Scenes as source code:
::::::

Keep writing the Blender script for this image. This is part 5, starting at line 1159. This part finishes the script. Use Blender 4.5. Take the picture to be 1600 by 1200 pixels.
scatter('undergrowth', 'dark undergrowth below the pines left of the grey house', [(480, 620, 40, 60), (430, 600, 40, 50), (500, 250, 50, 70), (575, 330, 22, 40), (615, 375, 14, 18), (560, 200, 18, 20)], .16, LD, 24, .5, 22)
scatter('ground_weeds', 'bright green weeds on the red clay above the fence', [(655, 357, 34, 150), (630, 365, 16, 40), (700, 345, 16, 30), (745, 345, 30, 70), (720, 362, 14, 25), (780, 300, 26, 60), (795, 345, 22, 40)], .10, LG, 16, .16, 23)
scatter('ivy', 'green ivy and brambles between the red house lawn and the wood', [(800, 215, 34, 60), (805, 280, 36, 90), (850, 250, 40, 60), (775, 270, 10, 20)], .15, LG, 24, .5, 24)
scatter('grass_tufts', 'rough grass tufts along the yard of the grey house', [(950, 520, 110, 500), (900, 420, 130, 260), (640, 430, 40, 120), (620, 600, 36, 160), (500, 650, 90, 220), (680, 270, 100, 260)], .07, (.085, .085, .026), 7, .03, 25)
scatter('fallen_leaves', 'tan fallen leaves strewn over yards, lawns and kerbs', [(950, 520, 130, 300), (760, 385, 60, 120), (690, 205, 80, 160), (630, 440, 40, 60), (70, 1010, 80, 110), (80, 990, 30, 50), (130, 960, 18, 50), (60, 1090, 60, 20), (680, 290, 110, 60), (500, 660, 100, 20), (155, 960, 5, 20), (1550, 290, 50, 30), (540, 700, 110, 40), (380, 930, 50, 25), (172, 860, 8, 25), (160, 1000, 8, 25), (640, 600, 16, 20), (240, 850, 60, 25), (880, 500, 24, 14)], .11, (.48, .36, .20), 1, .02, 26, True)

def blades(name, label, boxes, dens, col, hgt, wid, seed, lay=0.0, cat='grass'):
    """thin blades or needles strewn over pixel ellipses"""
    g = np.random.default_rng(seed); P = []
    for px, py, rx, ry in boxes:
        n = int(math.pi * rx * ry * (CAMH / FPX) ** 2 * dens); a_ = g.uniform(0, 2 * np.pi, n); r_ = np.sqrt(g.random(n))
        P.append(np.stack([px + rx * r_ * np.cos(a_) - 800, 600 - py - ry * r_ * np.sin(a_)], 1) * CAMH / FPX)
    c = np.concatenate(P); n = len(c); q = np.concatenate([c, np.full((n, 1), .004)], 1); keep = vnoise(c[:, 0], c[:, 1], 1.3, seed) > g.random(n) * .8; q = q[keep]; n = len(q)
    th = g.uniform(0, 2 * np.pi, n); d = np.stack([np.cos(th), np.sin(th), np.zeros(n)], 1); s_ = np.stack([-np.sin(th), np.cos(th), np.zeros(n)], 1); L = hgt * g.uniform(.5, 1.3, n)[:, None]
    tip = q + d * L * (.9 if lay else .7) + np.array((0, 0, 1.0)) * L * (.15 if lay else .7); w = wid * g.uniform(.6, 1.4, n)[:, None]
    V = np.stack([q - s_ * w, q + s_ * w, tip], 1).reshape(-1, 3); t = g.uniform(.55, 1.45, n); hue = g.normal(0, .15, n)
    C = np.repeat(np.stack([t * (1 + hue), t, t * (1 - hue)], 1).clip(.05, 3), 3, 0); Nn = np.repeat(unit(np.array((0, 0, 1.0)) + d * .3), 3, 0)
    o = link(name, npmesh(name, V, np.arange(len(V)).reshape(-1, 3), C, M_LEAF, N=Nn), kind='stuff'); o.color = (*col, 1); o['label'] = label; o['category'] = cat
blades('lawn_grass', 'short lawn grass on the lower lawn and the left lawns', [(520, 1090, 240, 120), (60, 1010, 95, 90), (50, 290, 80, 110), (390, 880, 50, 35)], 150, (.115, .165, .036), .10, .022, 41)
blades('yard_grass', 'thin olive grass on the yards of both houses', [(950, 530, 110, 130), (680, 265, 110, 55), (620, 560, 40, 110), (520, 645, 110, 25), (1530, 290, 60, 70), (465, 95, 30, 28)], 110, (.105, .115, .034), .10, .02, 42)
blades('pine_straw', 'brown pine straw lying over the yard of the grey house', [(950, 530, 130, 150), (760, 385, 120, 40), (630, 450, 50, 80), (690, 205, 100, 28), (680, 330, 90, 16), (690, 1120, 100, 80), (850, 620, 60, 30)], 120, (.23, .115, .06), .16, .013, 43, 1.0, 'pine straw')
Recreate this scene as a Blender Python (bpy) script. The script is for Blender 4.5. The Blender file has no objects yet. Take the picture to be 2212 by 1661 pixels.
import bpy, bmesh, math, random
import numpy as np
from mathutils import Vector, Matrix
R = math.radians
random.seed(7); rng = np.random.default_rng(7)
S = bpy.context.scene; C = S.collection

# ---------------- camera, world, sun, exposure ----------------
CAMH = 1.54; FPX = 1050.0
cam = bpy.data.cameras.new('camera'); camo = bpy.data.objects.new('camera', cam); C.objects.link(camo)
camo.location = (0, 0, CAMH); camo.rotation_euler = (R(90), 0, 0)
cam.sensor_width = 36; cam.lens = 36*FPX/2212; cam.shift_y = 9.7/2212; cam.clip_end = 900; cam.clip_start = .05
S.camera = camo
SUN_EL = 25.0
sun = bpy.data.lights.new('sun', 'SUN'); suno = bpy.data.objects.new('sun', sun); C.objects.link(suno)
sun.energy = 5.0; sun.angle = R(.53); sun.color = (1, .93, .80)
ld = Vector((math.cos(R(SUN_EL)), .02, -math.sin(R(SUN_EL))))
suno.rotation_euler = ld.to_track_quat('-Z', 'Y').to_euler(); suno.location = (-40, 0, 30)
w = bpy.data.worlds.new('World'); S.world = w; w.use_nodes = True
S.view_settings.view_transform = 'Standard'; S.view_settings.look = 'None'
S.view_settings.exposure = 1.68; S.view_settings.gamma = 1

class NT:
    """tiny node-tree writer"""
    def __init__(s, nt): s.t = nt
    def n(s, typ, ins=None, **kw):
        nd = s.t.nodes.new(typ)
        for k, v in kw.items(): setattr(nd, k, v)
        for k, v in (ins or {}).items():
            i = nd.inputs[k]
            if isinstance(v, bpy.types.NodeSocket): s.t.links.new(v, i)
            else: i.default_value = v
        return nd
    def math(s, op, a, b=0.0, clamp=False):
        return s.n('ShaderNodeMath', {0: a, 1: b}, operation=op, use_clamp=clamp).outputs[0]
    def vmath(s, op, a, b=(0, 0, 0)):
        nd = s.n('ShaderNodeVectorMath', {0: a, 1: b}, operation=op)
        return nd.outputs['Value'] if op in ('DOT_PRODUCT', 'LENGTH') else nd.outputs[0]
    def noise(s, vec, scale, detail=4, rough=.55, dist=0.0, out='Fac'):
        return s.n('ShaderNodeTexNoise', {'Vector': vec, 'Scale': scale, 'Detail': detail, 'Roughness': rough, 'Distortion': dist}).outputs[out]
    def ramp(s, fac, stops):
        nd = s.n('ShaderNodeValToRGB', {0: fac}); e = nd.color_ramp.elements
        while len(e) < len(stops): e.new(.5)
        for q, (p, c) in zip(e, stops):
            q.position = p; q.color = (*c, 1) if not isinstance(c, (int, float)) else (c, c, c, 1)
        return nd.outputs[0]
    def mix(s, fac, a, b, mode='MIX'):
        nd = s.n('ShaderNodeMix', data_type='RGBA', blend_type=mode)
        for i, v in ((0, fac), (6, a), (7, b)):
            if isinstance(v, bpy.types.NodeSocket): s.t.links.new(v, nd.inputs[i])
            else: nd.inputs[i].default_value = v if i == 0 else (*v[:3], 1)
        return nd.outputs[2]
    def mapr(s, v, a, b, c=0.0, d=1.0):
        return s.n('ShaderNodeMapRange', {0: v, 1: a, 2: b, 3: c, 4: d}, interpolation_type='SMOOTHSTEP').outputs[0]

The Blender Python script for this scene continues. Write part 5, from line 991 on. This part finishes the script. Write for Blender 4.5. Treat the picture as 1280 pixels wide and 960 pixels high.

::::::

== Goal ==
Go back over the listing above and copy exactly the lines that begin at the line with "Recreate this scene" and stop after the line with "S = bpy.context.scene; C = S.collection"; leave out every other line.

== The completed task ==
Recreate this scene as a Blender Python (bpy) script. The script is for Blender 4.5. The Blender file has no objects yet. Take the picture to be 2212 by 1661 pixels.
import bpy, bmesh, math, random
import numpy as np
from mathutils import Vector, Matrix
R = math.radians
random.seed(7); rng = np.random.default_rng(7)
S = bpy.context.scene; C = S.collection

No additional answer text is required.